# Given material:
● ● ● ● ●
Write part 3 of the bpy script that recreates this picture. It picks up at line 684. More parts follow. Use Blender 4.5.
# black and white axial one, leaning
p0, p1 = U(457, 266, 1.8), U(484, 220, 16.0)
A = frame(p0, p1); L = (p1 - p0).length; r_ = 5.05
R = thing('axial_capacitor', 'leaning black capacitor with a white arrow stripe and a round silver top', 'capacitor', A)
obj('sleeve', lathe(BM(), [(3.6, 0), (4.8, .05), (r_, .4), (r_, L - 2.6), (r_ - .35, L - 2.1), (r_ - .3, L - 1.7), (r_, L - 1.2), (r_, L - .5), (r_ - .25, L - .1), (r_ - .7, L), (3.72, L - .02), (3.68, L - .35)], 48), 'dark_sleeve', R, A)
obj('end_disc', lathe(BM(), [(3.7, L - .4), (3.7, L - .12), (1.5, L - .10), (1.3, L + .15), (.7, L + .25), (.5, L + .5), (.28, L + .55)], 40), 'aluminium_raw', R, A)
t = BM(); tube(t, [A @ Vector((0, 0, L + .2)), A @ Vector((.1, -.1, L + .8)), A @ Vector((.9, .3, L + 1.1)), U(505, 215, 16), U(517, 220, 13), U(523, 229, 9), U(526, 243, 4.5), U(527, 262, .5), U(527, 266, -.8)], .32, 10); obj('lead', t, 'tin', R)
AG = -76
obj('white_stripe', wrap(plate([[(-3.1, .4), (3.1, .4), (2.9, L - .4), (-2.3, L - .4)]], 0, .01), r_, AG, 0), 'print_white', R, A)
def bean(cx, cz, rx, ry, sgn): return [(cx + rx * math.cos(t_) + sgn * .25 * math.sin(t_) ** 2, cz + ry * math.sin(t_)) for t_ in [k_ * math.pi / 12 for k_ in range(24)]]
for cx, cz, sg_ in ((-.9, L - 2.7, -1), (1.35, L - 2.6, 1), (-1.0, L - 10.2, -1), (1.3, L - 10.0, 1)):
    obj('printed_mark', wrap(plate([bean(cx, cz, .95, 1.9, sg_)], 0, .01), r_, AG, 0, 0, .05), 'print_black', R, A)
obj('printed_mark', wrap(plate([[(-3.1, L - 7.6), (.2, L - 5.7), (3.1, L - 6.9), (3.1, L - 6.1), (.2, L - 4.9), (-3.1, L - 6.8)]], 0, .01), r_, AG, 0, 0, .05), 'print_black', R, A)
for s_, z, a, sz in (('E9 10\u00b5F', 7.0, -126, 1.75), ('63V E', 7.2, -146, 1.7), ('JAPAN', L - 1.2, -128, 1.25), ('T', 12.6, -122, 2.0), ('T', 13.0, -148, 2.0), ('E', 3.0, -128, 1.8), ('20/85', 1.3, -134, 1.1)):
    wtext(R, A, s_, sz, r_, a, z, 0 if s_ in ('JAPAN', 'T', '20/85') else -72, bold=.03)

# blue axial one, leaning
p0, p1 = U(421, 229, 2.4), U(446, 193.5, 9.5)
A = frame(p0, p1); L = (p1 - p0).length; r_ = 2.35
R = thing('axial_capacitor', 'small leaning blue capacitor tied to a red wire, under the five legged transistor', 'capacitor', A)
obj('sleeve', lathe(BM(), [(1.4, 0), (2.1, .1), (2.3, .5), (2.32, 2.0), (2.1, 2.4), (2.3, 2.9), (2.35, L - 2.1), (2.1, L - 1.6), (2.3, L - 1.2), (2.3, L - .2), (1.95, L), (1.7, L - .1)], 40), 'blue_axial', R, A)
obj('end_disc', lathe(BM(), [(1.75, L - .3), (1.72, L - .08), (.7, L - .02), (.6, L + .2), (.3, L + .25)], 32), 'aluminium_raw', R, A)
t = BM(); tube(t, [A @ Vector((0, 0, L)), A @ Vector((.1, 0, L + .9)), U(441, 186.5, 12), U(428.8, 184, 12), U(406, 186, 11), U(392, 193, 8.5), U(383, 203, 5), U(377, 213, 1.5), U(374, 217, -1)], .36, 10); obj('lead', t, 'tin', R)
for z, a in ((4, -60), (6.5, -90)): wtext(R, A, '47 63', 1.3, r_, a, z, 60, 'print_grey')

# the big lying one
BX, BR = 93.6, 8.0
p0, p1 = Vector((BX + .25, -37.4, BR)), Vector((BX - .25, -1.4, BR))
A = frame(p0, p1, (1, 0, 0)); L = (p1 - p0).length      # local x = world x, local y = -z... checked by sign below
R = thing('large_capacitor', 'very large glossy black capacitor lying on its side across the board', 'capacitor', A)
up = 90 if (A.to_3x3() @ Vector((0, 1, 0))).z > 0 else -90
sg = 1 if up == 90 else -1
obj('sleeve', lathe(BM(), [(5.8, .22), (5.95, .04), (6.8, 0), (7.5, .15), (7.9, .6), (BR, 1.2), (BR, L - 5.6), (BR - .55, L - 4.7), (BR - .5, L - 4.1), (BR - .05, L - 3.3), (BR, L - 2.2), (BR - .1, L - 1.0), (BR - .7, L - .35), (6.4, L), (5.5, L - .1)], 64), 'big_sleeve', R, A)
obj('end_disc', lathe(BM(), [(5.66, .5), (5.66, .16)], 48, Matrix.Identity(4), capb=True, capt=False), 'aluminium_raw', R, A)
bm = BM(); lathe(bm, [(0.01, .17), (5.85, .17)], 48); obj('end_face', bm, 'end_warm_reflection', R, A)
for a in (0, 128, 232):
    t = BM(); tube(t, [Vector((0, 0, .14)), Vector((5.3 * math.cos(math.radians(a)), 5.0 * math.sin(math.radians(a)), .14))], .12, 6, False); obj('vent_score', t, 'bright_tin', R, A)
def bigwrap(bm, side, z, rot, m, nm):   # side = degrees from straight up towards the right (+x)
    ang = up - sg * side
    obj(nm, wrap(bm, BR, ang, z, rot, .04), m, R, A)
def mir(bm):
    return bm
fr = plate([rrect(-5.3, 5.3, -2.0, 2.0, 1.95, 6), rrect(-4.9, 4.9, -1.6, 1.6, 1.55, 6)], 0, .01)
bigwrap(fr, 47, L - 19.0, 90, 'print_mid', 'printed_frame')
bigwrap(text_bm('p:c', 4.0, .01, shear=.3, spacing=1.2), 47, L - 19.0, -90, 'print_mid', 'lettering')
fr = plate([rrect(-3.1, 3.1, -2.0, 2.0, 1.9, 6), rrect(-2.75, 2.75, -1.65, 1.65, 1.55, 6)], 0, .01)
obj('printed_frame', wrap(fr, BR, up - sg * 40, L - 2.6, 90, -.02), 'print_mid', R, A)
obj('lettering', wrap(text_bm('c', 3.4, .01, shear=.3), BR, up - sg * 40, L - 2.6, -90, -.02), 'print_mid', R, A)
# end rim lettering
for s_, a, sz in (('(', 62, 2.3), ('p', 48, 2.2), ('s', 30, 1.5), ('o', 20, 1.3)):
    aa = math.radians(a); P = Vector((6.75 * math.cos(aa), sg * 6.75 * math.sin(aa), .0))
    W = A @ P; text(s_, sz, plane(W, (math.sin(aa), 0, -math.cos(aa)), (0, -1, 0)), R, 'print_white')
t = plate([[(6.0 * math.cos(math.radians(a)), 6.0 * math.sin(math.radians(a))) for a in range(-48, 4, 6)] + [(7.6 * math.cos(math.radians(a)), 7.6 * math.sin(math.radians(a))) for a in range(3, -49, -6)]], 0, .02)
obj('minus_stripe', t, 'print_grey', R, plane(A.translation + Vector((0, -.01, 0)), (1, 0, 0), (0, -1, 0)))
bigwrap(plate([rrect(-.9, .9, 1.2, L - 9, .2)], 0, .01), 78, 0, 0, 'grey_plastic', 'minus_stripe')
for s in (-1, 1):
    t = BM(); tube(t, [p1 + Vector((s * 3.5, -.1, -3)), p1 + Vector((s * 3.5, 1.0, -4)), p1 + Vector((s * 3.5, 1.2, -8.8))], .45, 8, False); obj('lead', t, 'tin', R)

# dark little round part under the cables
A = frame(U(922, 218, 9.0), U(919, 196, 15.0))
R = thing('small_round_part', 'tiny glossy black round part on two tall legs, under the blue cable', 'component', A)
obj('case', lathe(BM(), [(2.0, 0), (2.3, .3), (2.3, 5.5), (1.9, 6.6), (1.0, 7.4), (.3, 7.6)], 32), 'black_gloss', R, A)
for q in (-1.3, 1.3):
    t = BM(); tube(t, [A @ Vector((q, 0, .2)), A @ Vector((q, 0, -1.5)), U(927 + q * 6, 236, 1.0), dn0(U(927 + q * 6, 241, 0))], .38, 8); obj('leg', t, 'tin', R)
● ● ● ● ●
# Goal:
Only a number is wanted: how many lines contain the word "part"?

# Response to the exercise:
3